Porque el teatro cubano ha inventado, todos estos años de arrastre “socialista”, diversas tretas para camuflar la realidad puntual, siempre y cuando el discurso maneje algunas inverosimilitudes que apacigüen a los correctores en guardia. La culpabilidad/corruptibilidad absolutas —del poder absoluto—, en términos de espiritualidad malgastada, de vidas dilapidadas, de años perdidos, sería el gran tema pendiente a escenificar. Esto es más de lo mismo: nombradía, indirectas, panegíricos e irse por las ramas. Porque no somete a prueba el talento improvisador ni sugiere alternativas. Solo muestra, ofrece generalidades. Ni bordea la necesaria introspección.
Olvidamos al segundo estas cavilaciones, la impostación de aquella germánica esfera que aún gira desafiando “todo el tiempo” —no el que nos dejara en espiral renovada Eliseo Diego, a modo de ofrenda u ofensa causal a las “cubanías” según se mire, sino el otro: el invencible— estacionario, símil de hacha sobre nuestras cabezas.
Como el mal parece extenderse y no es patrimonio de un pueblo específico, a propósito del tema, un alto funcionario de la UNEAC presente allí nos cuestionaba, espantado, “si era verdad que en Caibarién la violencia redoblaba”. Evidentemente había leído este periódico. Se trata de un coterráneo santaclareño, ascendido a las alturas pero crecido al borde del peligroso barrio “El Condado”, en la capital provincial del delito, la más violenta de toda Cuba. ¿Habría olvidado nuestro paisano el gran agravio? Igual no se explica el país que en conjunto, ambicionando salvarlo, envilecimos callando.

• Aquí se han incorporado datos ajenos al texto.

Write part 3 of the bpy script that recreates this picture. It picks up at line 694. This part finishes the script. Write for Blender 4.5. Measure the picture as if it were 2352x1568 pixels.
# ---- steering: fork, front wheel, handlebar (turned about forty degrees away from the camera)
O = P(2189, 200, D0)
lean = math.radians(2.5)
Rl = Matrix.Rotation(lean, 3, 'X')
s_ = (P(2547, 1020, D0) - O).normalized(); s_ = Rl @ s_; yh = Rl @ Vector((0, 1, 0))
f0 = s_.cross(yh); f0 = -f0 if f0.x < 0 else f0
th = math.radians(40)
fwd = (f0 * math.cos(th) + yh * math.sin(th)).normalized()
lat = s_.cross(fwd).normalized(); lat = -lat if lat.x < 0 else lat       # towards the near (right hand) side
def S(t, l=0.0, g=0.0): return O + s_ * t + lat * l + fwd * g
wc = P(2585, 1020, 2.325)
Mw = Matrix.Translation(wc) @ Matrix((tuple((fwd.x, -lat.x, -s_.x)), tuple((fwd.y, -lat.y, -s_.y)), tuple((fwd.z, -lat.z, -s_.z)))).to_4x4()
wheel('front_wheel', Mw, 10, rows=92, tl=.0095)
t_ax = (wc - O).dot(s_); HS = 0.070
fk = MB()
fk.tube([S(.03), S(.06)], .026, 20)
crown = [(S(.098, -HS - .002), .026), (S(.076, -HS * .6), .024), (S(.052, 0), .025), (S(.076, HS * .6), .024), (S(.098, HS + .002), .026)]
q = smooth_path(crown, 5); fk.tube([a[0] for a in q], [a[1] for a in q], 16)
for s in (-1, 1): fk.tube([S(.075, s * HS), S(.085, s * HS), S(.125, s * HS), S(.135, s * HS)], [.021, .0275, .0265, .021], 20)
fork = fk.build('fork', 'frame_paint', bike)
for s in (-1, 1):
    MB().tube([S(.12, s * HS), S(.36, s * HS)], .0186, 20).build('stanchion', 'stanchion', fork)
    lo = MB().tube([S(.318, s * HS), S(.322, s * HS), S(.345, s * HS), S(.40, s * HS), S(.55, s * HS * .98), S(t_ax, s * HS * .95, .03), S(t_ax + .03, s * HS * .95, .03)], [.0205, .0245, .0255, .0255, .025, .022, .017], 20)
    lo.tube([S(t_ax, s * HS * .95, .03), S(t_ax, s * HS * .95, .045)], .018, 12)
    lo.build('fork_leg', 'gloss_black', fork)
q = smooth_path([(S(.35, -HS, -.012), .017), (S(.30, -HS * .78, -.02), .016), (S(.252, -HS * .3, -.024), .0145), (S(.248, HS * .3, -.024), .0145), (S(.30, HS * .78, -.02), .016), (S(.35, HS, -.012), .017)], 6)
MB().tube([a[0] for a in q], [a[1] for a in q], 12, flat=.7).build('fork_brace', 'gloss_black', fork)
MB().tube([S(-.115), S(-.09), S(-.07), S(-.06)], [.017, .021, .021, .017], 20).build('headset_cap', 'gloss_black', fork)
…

No hay que hacer apología de la casualidad ni leña del árbol pergeñado. Mejor hablar de la visión crítica de esta cultura a debate que hoy consiente en exponer obras foráneas de difícil deglución, pero que no por empeñada (en sus antípodas) implicará empañada. Porque al final —pesimista que somos, vacíos de señales contundentes y a manera de resumen— de ella y de cualquier otra que importe, algo virtuoso siempre se espera.